David Edwin9 Junkins, (Walter Hilton8, David Edwin7, David6, David5, James4, Joseph3, Alexander2, Robert1)

David Edwin Junkins, 72, died June 8, 1994 in Portsmouth, NH. Born in Portsmouth, June 28, 1922, he graduated from Ponce de Leon High School in Coral Gables, FL, and was a graduate of the Apprentice Program at the Portsmouth Naval Shipyard. He served in the United States Army during World War II and prior to his retirement, was employed as a blacksmith at the Portsmouth Naval Shipyard. He was a volunteer at Betty's Dream/Rainbow Apartments and was a member of the Air Force Sergeants Association.

Survivors include his wife, Grace L. (Burke), children David M. and Harry H. and a sister Ruth Alice (Junkins) Hodgin.

Remembering a brother fondly…

Being two years younger, I had much to learn from a brother whose inquisitive mind and active imagination often landed him in trouble. His grandfather had earned Portsmouth High School's highest award, "The Haven Medal" for four years of excellence and David was on his way to follow in his footsteps. However, shooting spit balls on the ceiling with a ruler in first grade was not pleasing to his teacher. When mother asked why he did it, the answer was "to see how long it would take them to dry so they would drop down." Today children with ability are handled with more care…not skipped a grade and then held back a grade as he was. He accomplished his school years without studying at home. It was, therefore, with much surprise to the family when he elected to take additional courses during his Blacksmith Apprentice Program. Over his working years he rose to head of the annealing room and I know he was extremely well thought of among his fellow workers, not only for his ability, but for his sense of humor and kindness.

While our children were young, we shared holidays. But, as they married and moved, our directions changed and we met less frequently. But, there was the phone…if we could ever catch each other.

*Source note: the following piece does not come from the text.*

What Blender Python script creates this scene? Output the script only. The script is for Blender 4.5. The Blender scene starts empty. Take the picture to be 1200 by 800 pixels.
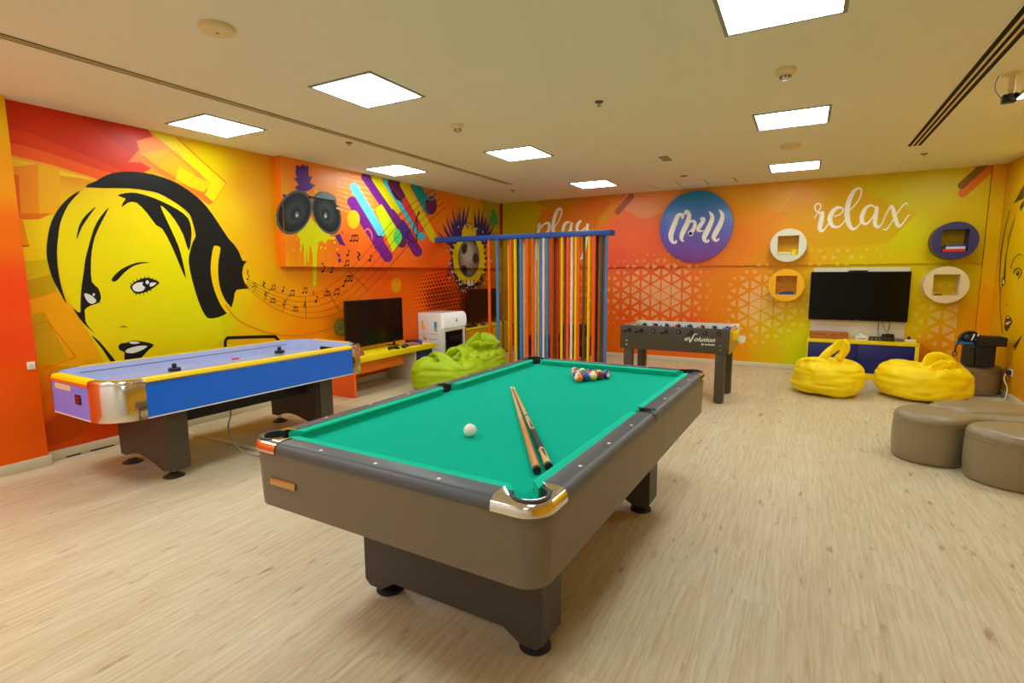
import bpy, bmesh, math, random
from mathutils import Vector, Matrix, noise
from mathutils.geometry import tessellate_polygon
random.seed(7)
PI = math.pi
scene = bpy.context.scene
COL = scene.collection

# ------------------------------------------------------------------ camera model (photo taken as 1200 x 800)
F, YAW, PITCH, ROLL = 622.6, .5011, .1290, .0068
CAM = Vector((0, 0, 1.5))
def cam_axes():
    c, s = math.cos(YAW), math.sin(YAW)
    f = Vector((-s*math.cos(PITCH), c*math.cos(PITCH), -math.sin(PITCH)))
    r = Vector((c, s, 0)); d = f.cross(r)
    cr, sr = math.cos(ROLL), math.sin(ROLL)
    return cr*r+sr*d, -sr*r+cr*d, f
AX = cam_axes()
def ray(x, y): return AX[0]*((x-600)/F)+AX[1]*((y-400)/F)+AX[2]
def on(x, y, ax, val):
    d = ray(x, y); return CAM+d*((val-CAM[ax])/d[ax])
def toz(x, y, z): return on(x, y, 2, z)

# ------------------------------------------------------------------ room measures
H = 2.81          # ceiling
XL, XLB = -5.31, -5.20   # left wall, its bulkhead
YB, YBB = 9.075, 9.045   # back wall, its upper panel
XR = 2.15
YF = -2.2
XP = -5.22        # left pillar face
YP = 1.81
BZ = 1.585        # bulkhead underside
BY0 = 4.14

# ------------------------------------------------------------------ colours / materials
def lin(v):
    v /= 255.0
    return v/12.92 if v <= .04045 else ((v+.055)/1.055)**2.4
def C(r, g, b, a=1.0): return (lin(r), lin(g), lin(b), a)
def mat(name, rgb, rough=.5, metal=0.0, spec=.5, emit=0, coat=0, alpha=1, trans=0, bump=0, bscale=200, vary=0, vscale=6):
    m = bpy.data.materials.new(name); m.use_nodes = True
    nt = m.node_tree; b = nt.nodes['Principled BSDF']
    c = C(*rgb)
    b.inputs['Base Color'].default_value = c
    b.inputs['Roughness'].default_value = rough
    b.inputs['Metallic'].default_value = metal
    b.inputs['Specular IOR Level'].default_value = spec
    b.inputs['Coat Weight'].default_value = coat
    b.inputs['Transmission Weight'].default_value = trans
    b.inputs['Alpha'].default_value = alpha
    if emit:
        b.inputs['Emission Color'].default_value = c
        b.inputs['Emission Strength'].default_value = emit
    if bump or vary:
        tc = nt.nodes.new('ShaderNodeTexCoord')
        if bump:
            n = nt.nodes.new('ShaderNodeTexNoise'); n.inputs['Scale'].default_value = bscale
            n.inputs['Detail'].default_value = 4
            bp = nt.nodes.new('ShaderNodeBump'); bp.inputs['Strength'].default_value = bump
            bp.inputs['Distance'].default_value = .004
            nt.links.new(tc.outputs['Object'], n.inputs['Vector'])
            nt.links.new(n.outputs['Fac'], bp.inputs['Height'])
            nt.links.new(bp.outputs['Normal'], b.inputs['Normal'])
        if vary:
            n2 = nt.nodes.new('ShaderNodeTexNoise'); n2.inputs['Scale'].default_value = vscale
            n2.inputs['Detail'].default_value = 6
            mx = nt.nodes.new('ShaderNodeMix'); mx.data_type = 'RGBA'
            mx.inputs[6].default_value = tuple(max(0, v*(1-vary)) for v in c[:3])+(1,)
            mx.inputs[7].default_value = tuple(min(1, v*(1+vary)) for v in c[:3])+(1,)
            nt.links.new(tc.outputs['Object'], n2.inputs['Vector'])
            nt.links.new(n2.outputs['Fac'], mx.inputs[0])
            nt.links.new(mx.outputs[2], b.inputs['Base Color'])
    return m
def paint_mat(name, rough=.36, spec=.22):
    m = bpy.data.materials.new(name); m.use_nodes = True
    nt = m.node_tree; b = nt.nodes['Principled BSDF']
    a = nt.nodes.new('ShaderNodeAttribute'); a.attribute_name = 'Col'
    nt.links.new(a.outputs['Color'], b.inputs['Base Color'])
    b.inputs['Roughness'].default_value = rough
    b.inputs['Specular IOR Level'].default_value = spec
    return m
MURAL = paint_mat('mural_paint')
PRINT = paint_mat('printed_colour', .4, .4)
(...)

It was his humor and kindness that endeared him to others as he aided the disabled young adults at Rainbow Apartments. He was their "Mr. Fix it." He and his wife ran a weekly bingo game whose proceeds went to the Tenant Association of the Rainbow Apartments. The young people, in their turn, expressed their appreciation by dedicating their new recreation room to David and his wife, Grace. A plaque now hangs there in their honor.

In a happy last gathering of cousins, sister, brother-in-law and wife at Edgewood, he astounded all of us by reciting "the owl and the pussy cat." It surely was a case of the spirit was willing but the flesh was weak.